破滅への衝動を持ちながらも“恋と革命のため"生きようとするかず子、麻薬中毒で破滅してゆく直治、最後の貴婦人である母、戦後に生きる己れ自身を戯画化した流行作家上原。没落貴族の家庭を舞台に、真の革命のためにはもっと美しい滅亡が必要なのだという悲壮な心情を、四人四様の滅びの姿のうちに描く。

昭和22年に発表され、“斜陽族"という言葉を生んだ太宰文学の代表作。

 

 

多分4回目くらいの再読なのですが、読む都度に感銘を受けます。

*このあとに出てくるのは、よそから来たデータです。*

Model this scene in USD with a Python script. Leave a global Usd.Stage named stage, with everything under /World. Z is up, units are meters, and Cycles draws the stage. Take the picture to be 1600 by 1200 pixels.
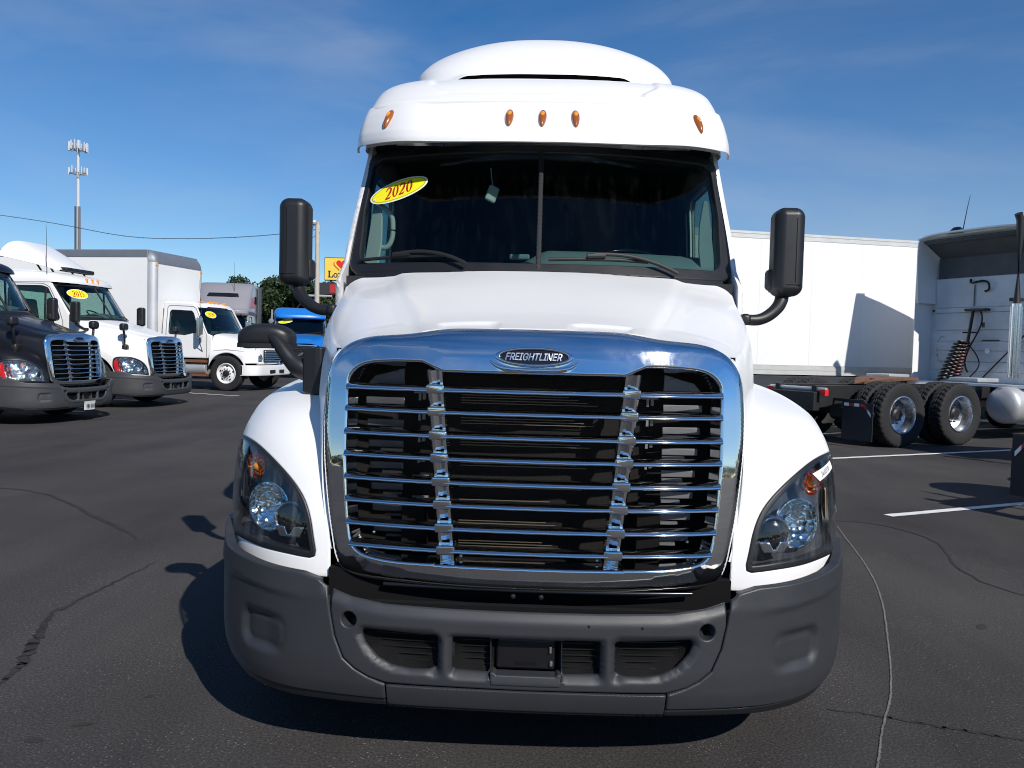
import math, random, glob
import numpy as np, trimesh, shapely, usdkit, meshkit
from shapely.geometry import Polygon, Point, LineString, box as sbox
from shapely import affinity
from shapely.ops import unary_union
from scipy.spatial import Delaunay
from scipy.interpolate import PchipInterpolator, CubicSpline, RectBivariateSpline
from pxr import Usd, UsdGeom, UsdLux, UsdShade, Sdf, Gf, Vt

random.seed(7)
RNG = np.random.default_rng(7)
stage = Usd.Stage.CreateInMemory()
UsdGeom.SetStageUpAxis(stage, UsdGeom.Tokens.z)
UsdGeom.SetStageMetersPerUnit(stage, 1.0)
UsdGeom.Xform.Define(stage, '/World')
UsdGeom.Scope.Define(stage, '/World/Looks')

# ------------------------------------------------------------------ camera
EYE = (0.0187, -2.6009, 1.4447)
YAW, PITCH, ROLL = 0.0340, -0.0430, -0.0268
def rot(axis, a):
    c, s = math.cos(a), math.sin(a)
    return np.array({'x': [[1, 0, 0], [0, c, -s], [0, s, c]], 'y': [[c, 0, s], [0, 1, 0], [-s, 0, c]], 'z': [[c, -s, 0], [s, c, 0], [0, 0, 1]]}[axis])
CM = rot('y', ROLL) @ rot('x', PITCH) @ rot('z', YAW)
cam = UsdGeom.Camera.Define(stage, '/World/camera')
R_, F_, U_ = CM[:, 0], CM[:, 1], CM[:, 2]
cam.AddTransformOp().Set(Gf.Matrix4d(*R_, 0, *U_, 0, *(-F_), 0, *EYE, 1))
cam.CreateHorizontalApertureAttr(36.0)
cam.CreateVerticalApertureAttr(27.0)
cam.CreateFocalLengthAttr(36.0 * 1280.0 / 1600.0)
cam.CreateFStopAttr(0.0)
cam.CreateExposureAttr(0.0)

# ------------------------------------------------------------------ sky and sun
SUN_EL, SUN_AZ = math.radians(37.0), math.radians(147.0)
SUN = np.array([math.sin(SUN_AZ) * math.cos(SUN_EL), math.cos(SUN_AZ) * math.cos(SUN_EL), math.sin(SUN_EL)])
sky = UsdLux.DomeLight.Define(stage, '/World/sky')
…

昭和22年、太平洋戦争の敗戦直後、それまでの歴史がリセットされ、華族は特権を失い、資産は暴落し、秩序は混乱し、価値観は大転換する。

歴史の波に飲み込まれ、なすすべなく没落する旧体制側の人々、お母様、娘のかず子、息子の直治、そして小説家の上原。

 

マナーを守らずにスープを飲んでも、庭でおしっこをしちゃっても、その姿が様になる本物の貴婦人であるお母様は、新しい時代に対応できず、でも自分の価値観を少しもぶらすことなく、凛として時代に殉じます。一方でみじめなのは直治、新しい価値観に迎合しようとするもプライドが邪魔してできない、中途半端なまま自死をしていく。上原のモデルは太宰治自身でしょうね、「ギロチン、ギロチン、シュルシュルシュ」、一気飲みの掛け声ってこの頃からあったのか?酒と女で、破滅に向かってまっしぐら、でもこういう自堕落な男は実に女性にモテます。

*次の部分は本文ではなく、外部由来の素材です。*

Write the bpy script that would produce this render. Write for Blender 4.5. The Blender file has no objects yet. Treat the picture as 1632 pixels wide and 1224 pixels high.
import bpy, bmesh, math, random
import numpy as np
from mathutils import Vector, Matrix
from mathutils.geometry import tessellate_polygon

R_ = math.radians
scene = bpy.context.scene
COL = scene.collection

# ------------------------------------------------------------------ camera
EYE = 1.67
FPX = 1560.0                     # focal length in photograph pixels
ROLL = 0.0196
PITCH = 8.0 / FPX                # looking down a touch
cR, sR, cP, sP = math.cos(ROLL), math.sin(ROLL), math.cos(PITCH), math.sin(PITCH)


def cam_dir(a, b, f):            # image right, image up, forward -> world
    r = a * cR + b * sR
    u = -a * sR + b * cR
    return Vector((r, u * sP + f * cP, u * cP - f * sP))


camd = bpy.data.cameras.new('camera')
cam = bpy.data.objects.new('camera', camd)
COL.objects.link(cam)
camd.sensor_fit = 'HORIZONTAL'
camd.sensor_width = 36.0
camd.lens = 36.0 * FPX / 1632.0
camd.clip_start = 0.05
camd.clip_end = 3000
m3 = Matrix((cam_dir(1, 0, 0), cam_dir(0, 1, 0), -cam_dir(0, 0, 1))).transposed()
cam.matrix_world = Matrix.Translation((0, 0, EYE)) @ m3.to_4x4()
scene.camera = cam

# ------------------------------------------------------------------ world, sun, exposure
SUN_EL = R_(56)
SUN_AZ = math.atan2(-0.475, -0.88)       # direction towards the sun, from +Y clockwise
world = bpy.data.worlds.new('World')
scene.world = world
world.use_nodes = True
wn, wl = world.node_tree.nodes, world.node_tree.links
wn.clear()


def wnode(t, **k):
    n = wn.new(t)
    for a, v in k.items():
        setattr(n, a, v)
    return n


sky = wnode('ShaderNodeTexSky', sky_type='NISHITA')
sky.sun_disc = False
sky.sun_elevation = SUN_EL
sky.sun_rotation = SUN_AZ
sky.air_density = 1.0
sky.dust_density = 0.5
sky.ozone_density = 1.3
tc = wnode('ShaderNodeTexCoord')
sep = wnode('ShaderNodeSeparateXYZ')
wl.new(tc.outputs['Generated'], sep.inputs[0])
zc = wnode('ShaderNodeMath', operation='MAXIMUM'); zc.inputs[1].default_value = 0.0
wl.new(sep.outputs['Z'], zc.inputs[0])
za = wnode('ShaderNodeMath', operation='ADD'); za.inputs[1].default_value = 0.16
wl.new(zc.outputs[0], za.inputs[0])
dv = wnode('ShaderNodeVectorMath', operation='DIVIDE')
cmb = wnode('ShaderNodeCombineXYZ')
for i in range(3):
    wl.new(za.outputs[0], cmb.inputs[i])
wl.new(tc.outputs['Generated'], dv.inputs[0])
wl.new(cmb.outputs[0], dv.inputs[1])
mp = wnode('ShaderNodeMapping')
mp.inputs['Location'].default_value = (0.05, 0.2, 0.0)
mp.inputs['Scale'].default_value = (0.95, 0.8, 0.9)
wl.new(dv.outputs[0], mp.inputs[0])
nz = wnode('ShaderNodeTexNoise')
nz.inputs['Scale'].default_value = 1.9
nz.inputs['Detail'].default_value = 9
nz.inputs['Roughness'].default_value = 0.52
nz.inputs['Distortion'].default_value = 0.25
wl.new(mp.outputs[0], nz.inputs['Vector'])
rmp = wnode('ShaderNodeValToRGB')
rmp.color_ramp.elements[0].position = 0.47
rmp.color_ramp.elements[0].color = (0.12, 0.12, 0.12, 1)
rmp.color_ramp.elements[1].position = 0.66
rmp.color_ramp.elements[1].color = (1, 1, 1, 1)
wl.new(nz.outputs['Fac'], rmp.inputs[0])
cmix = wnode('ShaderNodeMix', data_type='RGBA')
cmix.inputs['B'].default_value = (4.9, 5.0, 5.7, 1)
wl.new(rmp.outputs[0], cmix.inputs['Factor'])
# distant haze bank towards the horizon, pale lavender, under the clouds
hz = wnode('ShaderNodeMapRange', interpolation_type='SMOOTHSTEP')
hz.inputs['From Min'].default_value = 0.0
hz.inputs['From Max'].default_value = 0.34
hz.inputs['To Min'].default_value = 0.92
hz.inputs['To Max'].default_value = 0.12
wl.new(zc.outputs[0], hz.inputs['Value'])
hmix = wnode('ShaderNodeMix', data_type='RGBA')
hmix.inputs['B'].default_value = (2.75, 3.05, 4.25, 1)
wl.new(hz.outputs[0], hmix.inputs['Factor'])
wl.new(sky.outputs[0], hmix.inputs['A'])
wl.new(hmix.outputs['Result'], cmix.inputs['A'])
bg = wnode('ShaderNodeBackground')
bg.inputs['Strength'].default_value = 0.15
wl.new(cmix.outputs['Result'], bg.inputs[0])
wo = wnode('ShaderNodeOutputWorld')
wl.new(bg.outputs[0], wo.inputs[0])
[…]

そしてこの小説の語り部、ヒロインのかず子は、結局彼女なりの恋を成就させ、生きることを選択します。この後の彼女の人生がどうなるのか。他者の援助無くしては生きられないのは間違いのないところですが、結構したたかに人生を送ることになるような気もします。

 

おかしな悲劇と悲しい喜劇が交差する(みたいな歌詞の郷ひろみの歌があったような)、涙と笑いのレクイエム。。。